Não me lembro se lhe deu algumas moedas. Acho que não tinha. Mas venceu o
abismo da indiferença tão espontaneamente, lançou de tal modo a ponte da
fraternidade autêntica, que jamais me esquecerei do seu exemplo.

Num outro dia, fixei-lhe estas ideias numa conversa sobre outros assuntos:
«Nós não nos distanciamos assim tanto da situação dessas pessoas. O espaço que
nos separa de uma circunstância igual é muito escassa. São gente a quem, às
vezes, muitos sentem até nojo de lhes tocar, pela sujidade e outras coisas».
Noutro dia, opinava: «Muitas pessoas, em situações extremas, fazem coisas que
nunca lhes passaram pela cabeça. Eu fico extremamente grato a alguém que, em vez
de me apontar uma faca, me estenda a mão a pedir algumas moedas!…».

Aprimoramento sem rótulo

É freqüente vermos pessoas alheias ao espiritismo com atitudes quotidianas de
inspiração superior. E vice-versa. Não são exibicionistas, nem procuram
recompensas ante ou post-mortem. Aquilo sai-lhes espontaneamente. Essas
individualidades admiráveis existem em número reduzido nos diversos grupos
religiosos, políticos, profissionais, étnicos e por aí fora.

Não há motivo para espanto. Os espíritos esclarecidos ensinam que o ser
humano se encontra sujeito à lei da imortalidade, das vidas sucessivas, de causa
e efeito, quer conheça essas leis ou não. Elas agem sobre ele, modelando-lhe a
maneira de ser, num processo educativo extraordinário como é aquele a que todos
estamos submetidos. Nesse esquema de aperfeiçoamento, agiganta-se o volume da
sabedoria e cresce a capacidade de amar.

Ser-se espírita não é entrar em regime de excepção ou de privilégio perante
os outros. É apenas ter uma visão de maior responsabilidade sobre o mundo e a
nossa acção nele.

Pessoas desinformadas costumam criticar o espiritismo, encarando-o como uma
doutrina que aliena o homem deste mundo. Nada mais errado. Terá havido espíritas
que se poderão ter enquadrado por ignorância doutrinária nesse quadro. Mas basta
verificar que, com as ideias da reencarnação, com o horizonte da
responsabilidade e da vinculação às consequências dos nossos actos, nós somos
herdeiros da Terra, já que a ela provavelmente retornaremos. Veja o leitor o
quanto isto é marcante no capítulo da ecologia!…

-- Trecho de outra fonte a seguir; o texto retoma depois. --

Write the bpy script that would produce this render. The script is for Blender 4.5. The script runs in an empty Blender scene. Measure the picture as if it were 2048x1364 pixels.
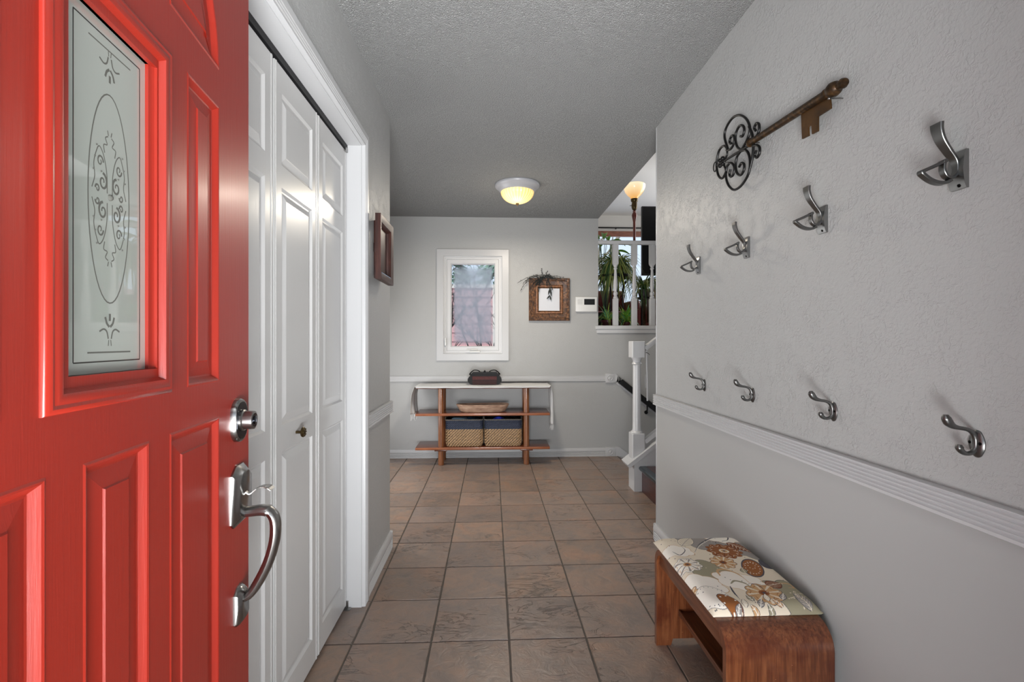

Ser espírita não é ser mais alto

Assim, ser espírita não é «ser mais alto», como no poema de Florbela.
Verifica-se com facilidade…

Como em quaisquer outros grupos, no movimento espírita encontra-se de tudo:
espíritos atrasados e outros mais equilibrados; e, note-se, sejam (do subgrupo
dos) dirigentes associativos ou não. Pessoas há que sentindo-se tocadas pelo
ideal singular que é o espiritismo, aproximando-se, se ressentem do contraste
permitido pelos equívocos humanos. Tudo isto recrudesce onde se alimentam
ilusões tácitas ou não de infalibilidade vindas de encarnados ou de
desencarnados. E, se esses neófitos não conseguem discernir se o seu interesse
se vincula ao espiritismo ou a espíritas, às vezes afastam-se, recusando
possibilidades enriquecedoras do seu património evolutivo.

Ser espírita não é ser mais alto. É tão-só dispor de uma escada para escalar
no imo de si próprio, trabalhar aprendendo a servir. É apenas estar mais bem
informado sobre as dimensões grandiosas da existência humana, no levantar do véu
da materialidade, deixando visualizar o Além com antecedência, o panorama de um
passado rico e um tanto complicado, sobretudo determinante do agora, agora este
que estrutura o depois, nesta ou noutras vidas. Das consequências práticas de
comportamento interior que daí resultam – um campo inesgotável de estudo.

Há que aceitar os outros e as suas opções. Estas são sempre temporárias e
fazem parte das experiências por que precisam passar. Tal como acontece
connosco. Aceitemos as nossas diferenças sem exigências cegas e às vezes cruéis
remetidas a outrem. E, se ainda ocorre confortamo-nos com rótulos que nem sequer
neste plano vibratório nos adiantam, passemos a instalar em nós próprios uma
disposição constante de sermos mais lúcidos e fraternos, pois de Deus sempre
tudo veio a favorecer-nos, a impelir-nos a um melhoramento progressivo como
pessoas num grupo muito maior do que imaginamos: a humanidade (sem rótulo).